Gioia on Robinson Jeffers

If you judge a critic by whether or not he interests you in his topic, I’d have to conclude that Gioia is a successful critic because he convinced me to finally pull out my ancient copy of Robinson Jeffers’ Selected Poetry and to order a copy of Weldon Kees’ Collected Poems. I suspect I might have been happier if I had actually purchased the copy of Jeffers’ poems that he was reviewing because it is a new collection by Robert Hass that tends to omit Jeffers’ longer poems, and it is precisely those long poems that kept me from finishing the book when I originally picked it up.

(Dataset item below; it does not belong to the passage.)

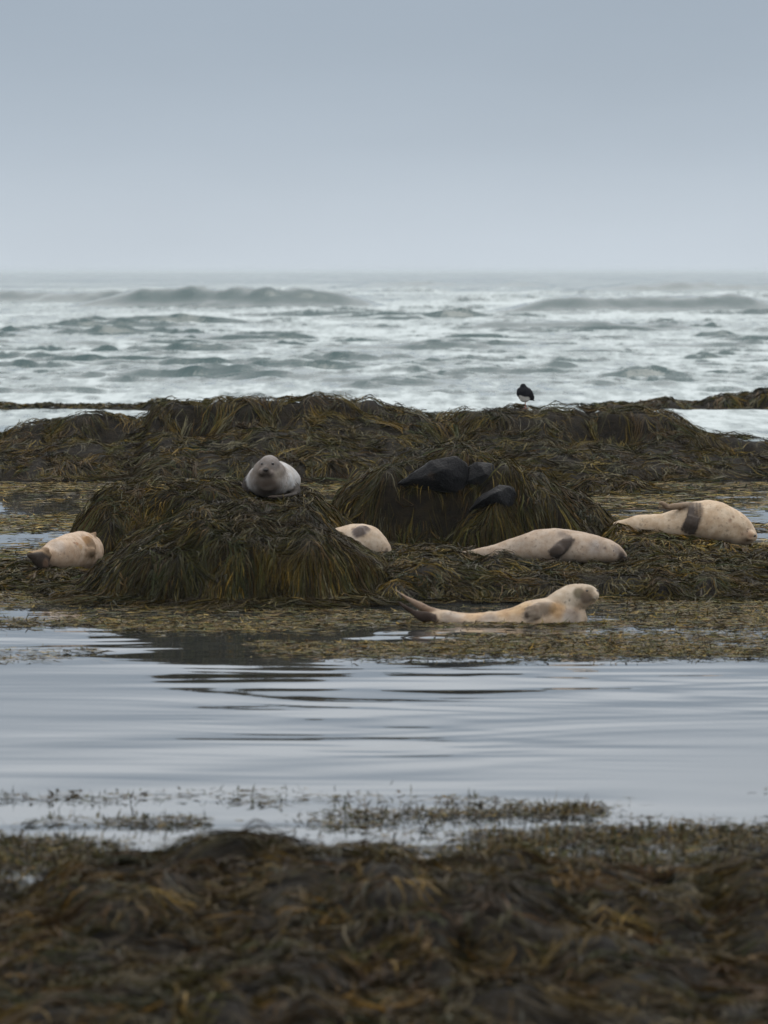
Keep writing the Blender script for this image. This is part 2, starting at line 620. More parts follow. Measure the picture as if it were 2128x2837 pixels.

It’s the initial long poem “Tamar” which has kept me from getting farther along than I’ve managed so far. Still Gioia’s contention that Jeffer’s is “the unchallenged laureate of environmentalists” was enough to motivate me to attempt to read the Selected Poems again It is Gioia’s explanation of Jeffer’s appeal to environmentalists that most attracted me:

Perhaps what makes Jeffers’s poetry so important to environmentalists is exactly what repels academics. More than any other American Modernist Jeffers wrote about ideas – not teasing epistemologies, learned allusions, or fictive paradoxes – but big, naked, howling ideas that no reader can miss. The directness and clarity of Jeffers’s style reflects the priority he put on communicating his worldview. Many interesting studies have been written on the styles of Eliot and Stevens, for indeed one needs to understand how most Modernist poems mean (to use Ciardi’s famous formulation) before one can understand what they mean. Jeffers’s verse, however, presents no such barriers to an intelligent reader. It states its propositions so lucidly that the critic has no choice but to confront its content. The discussion can no longer be confined within the safe literary categories of formal analysis – internal structure, conslstency, thematics, tone, and symbolism – that still constitute the overwhelming majority of all academic studies. Instead, he or she must deal with the difficult and disagreeable primary issues of religious belief and morality.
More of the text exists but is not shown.